Repeat exactly the lines from the start of the material below up to and including the "except Exception: pass" line.
** begin **
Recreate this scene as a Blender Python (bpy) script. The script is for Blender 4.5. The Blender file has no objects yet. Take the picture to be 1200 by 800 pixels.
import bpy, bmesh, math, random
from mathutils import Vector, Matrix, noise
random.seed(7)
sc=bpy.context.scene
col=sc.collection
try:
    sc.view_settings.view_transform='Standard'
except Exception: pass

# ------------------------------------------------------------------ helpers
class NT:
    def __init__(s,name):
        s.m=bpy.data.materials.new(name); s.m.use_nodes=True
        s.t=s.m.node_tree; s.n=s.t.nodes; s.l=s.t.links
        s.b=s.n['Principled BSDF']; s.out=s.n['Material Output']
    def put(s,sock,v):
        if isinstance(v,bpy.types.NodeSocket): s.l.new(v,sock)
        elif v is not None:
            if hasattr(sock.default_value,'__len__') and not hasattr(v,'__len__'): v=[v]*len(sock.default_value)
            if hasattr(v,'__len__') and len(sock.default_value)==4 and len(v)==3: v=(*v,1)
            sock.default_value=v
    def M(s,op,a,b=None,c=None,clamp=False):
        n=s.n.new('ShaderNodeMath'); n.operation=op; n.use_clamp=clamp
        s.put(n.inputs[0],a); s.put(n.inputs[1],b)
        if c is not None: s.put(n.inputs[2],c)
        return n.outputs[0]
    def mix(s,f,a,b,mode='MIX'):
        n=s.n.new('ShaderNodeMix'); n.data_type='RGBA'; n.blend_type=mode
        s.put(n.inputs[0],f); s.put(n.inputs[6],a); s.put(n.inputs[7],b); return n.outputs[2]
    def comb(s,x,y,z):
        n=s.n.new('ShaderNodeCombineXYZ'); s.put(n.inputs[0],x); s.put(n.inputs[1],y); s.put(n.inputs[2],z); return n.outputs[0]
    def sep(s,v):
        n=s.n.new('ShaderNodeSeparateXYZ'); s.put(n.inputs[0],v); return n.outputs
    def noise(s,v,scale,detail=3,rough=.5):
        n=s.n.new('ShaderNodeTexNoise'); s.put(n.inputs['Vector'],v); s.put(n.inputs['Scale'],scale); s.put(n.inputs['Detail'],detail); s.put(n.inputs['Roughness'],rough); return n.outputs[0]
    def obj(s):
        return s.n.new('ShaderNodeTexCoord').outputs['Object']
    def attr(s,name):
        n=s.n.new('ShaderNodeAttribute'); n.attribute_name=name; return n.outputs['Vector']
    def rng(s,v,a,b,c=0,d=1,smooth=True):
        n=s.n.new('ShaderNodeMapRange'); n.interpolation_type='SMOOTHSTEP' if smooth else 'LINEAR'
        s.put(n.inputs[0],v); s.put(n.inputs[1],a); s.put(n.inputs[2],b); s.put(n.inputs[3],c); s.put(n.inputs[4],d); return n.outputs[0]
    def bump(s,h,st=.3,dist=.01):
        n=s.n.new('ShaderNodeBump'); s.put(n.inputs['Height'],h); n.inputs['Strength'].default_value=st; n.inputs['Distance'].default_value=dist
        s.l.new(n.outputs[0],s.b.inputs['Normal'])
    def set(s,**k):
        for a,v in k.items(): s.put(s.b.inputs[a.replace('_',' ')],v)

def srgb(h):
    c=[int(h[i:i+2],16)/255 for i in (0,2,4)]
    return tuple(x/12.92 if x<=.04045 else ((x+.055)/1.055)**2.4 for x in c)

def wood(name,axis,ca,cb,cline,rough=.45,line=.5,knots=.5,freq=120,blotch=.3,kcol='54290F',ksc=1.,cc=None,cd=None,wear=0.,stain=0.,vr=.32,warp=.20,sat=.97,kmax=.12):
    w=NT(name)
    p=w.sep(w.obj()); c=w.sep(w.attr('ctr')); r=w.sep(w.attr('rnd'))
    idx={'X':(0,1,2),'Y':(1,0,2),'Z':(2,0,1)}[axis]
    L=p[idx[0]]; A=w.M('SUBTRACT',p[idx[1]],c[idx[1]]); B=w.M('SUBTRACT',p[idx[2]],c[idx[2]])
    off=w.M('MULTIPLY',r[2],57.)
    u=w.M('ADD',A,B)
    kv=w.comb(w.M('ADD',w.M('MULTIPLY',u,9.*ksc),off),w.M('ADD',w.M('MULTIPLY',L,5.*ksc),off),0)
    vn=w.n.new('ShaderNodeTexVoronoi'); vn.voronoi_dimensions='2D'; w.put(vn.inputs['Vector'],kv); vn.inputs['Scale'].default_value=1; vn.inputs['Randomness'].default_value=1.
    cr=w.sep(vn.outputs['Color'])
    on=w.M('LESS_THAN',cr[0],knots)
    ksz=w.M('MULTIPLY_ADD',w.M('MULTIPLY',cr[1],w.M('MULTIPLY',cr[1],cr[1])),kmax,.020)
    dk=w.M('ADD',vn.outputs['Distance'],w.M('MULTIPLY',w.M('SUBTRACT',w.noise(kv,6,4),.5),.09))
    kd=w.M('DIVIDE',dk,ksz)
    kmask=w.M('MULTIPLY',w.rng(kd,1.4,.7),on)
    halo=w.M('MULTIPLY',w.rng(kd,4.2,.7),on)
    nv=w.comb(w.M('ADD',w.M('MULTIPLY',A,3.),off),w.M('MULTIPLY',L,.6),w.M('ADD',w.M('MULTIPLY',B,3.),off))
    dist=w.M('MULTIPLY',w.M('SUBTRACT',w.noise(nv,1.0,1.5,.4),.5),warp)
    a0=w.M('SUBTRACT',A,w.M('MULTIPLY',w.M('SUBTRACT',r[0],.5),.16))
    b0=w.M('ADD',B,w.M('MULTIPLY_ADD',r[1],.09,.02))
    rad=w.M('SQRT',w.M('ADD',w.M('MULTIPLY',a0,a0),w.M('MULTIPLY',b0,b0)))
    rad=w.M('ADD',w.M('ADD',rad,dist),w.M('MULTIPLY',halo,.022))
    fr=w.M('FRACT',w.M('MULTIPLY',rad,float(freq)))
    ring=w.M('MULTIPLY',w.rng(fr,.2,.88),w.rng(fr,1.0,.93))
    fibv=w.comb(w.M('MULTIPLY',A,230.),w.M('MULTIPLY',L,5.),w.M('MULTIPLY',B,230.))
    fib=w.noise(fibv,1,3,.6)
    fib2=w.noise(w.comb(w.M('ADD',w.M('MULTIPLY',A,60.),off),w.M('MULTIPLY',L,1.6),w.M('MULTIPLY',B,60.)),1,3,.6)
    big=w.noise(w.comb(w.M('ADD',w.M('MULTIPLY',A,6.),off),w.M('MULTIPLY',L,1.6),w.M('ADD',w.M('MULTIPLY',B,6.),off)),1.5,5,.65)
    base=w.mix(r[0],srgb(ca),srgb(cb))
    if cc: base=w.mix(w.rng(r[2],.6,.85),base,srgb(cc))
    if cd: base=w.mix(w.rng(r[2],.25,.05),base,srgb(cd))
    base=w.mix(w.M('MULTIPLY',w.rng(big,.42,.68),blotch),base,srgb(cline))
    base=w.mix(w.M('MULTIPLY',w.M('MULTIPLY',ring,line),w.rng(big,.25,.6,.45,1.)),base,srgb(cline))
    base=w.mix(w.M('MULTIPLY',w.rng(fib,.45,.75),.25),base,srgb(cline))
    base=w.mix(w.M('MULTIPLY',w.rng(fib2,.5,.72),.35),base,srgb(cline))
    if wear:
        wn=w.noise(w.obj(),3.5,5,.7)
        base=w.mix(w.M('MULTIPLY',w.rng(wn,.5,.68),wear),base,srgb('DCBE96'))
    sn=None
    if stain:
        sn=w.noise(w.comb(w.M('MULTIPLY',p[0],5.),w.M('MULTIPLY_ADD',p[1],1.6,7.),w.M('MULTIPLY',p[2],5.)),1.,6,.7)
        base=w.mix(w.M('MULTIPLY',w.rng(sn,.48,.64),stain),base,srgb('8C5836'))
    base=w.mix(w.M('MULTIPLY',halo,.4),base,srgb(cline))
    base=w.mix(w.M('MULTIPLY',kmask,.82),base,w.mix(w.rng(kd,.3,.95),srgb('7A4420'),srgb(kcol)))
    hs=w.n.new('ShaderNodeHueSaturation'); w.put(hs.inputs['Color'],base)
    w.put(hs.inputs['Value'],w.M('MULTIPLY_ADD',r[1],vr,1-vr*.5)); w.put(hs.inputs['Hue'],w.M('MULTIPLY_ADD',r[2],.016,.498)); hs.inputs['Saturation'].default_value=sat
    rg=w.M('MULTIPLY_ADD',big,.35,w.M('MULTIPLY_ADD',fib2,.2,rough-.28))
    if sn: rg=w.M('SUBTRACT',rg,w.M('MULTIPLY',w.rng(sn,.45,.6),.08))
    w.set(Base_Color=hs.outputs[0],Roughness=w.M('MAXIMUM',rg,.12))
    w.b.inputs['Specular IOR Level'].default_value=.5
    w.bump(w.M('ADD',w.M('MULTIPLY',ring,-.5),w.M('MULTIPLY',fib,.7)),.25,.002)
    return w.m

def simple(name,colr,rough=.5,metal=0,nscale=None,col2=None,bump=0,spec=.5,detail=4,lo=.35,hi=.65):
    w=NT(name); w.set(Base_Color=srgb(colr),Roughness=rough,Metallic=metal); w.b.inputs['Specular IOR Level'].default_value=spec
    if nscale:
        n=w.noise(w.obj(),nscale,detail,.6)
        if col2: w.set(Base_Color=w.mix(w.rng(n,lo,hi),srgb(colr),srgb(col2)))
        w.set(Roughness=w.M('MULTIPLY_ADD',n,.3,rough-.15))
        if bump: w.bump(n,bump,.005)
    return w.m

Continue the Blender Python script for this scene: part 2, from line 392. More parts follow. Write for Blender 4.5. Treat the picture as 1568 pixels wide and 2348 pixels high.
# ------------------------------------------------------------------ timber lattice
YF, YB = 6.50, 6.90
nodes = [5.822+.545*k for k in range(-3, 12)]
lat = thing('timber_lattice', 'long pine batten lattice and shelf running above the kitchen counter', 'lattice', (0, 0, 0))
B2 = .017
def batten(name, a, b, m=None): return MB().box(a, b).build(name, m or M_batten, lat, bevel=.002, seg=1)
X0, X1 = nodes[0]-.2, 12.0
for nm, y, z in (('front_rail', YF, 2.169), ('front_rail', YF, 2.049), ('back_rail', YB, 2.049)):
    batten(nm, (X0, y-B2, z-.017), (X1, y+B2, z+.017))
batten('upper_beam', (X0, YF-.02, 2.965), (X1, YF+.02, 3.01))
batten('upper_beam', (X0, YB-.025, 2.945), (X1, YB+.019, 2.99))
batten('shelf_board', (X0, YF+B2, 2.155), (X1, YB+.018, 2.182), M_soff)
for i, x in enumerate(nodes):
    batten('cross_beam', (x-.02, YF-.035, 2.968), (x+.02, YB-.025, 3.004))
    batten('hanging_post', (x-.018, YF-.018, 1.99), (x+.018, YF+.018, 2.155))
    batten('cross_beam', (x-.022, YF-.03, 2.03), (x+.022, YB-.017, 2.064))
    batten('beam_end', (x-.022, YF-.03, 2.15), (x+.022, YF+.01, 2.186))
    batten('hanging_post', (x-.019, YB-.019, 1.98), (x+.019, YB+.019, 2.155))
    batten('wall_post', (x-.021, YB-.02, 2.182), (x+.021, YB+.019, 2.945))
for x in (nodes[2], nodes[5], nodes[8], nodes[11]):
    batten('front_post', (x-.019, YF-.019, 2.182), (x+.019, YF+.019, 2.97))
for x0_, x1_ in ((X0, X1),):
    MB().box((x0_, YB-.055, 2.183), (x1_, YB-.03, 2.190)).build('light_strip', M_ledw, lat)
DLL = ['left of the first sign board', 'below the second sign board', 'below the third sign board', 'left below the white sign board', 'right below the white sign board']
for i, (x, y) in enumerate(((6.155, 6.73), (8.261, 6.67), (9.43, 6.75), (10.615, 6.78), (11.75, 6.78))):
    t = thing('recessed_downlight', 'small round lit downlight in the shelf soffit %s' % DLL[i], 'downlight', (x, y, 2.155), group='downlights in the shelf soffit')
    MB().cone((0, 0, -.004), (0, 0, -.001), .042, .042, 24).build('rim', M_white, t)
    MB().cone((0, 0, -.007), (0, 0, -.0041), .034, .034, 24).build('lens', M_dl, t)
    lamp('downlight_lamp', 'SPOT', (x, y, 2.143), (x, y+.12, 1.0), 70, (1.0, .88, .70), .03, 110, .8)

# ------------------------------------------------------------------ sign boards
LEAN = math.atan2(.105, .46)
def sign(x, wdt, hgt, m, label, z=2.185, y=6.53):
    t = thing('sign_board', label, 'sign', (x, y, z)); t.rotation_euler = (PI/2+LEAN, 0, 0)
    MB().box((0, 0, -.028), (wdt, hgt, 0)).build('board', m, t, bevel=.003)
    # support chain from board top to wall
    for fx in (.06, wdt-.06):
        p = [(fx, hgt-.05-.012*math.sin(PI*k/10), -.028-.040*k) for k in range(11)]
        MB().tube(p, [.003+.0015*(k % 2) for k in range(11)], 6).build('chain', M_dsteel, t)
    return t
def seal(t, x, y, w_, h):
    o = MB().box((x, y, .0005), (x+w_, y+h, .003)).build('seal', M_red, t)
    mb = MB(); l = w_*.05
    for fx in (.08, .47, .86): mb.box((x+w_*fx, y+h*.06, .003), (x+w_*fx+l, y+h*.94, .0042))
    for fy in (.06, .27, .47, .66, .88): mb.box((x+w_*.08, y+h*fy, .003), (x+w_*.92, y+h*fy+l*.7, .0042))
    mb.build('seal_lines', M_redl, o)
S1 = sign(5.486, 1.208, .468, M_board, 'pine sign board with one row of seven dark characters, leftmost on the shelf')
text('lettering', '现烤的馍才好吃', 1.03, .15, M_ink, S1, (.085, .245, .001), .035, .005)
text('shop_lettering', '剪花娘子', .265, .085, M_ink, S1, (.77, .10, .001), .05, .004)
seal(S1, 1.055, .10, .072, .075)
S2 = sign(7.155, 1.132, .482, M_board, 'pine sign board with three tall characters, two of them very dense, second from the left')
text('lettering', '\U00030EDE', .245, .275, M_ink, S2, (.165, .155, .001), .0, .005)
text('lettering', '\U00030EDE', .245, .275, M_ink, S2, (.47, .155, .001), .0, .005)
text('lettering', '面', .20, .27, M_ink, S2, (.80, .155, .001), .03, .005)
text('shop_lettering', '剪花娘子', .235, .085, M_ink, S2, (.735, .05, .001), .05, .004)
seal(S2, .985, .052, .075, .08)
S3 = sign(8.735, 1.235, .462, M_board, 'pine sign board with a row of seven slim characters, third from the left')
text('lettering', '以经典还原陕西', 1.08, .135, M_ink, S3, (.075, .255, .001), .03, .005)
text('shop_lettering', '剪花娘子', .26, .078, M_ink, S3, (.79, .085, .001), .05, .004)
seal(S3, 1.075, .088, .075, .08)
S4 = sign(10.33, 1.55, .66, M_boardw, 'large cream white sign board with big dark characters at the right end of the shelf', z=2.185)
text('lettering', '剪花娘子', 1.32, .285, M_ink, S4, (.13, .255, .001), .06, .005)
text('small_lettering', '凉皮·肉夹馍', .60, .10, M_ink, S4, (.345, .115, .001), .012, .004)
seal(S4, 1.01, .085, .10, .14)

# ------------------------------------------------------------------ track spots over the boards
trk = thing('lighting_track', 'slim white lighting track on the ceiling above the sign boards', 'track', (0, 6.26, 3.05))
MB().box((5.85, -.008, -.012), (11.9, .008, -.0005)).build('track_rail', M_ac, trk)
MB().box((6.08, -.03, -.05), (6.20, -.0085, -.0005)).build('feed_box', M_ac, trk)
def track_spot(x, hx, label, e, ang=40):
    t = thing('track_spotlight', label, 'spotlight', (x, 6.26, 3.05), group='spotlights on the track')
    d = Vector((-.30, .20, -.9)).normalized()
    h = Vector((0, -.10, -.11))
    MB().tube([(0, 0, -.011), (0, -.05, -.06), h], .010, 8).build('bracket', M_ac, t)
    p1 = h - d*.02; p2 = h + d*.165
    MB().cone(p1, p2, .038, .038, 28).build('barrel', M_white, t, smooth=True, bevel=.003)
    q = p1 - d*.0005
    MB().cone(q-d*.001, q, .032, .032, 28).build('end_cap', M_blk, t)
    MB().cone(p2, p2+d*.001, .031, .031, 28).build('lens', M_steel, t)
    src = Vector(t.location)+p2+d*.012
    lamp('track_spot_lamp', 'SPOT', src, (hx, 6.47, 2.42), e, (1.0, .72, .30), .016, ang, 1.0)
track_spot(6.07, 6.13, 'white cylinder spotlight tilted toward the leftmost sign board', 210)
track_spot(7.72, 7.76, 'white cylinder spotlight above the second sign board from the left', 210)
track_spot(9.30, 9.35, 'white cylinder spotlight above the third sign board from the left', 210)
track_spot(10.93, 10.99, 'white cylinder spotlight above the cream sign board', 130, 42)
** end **
* _ANSWER TO THE TASK_:
Recreate this scene as a Blender Python (bpy) script. The script is for Blender 4.5. The Blender file has no objects yet. Take the picture to be 1200 by 800 pixels.
import bpy, bmesh, math, random
from mathutils import Vector, Matrix, noise
random.seed(7)
sc=bpy.context.scene
col=sc.collection
try:
    sc.view_settings.view_transform='Standard'
except Exception: pass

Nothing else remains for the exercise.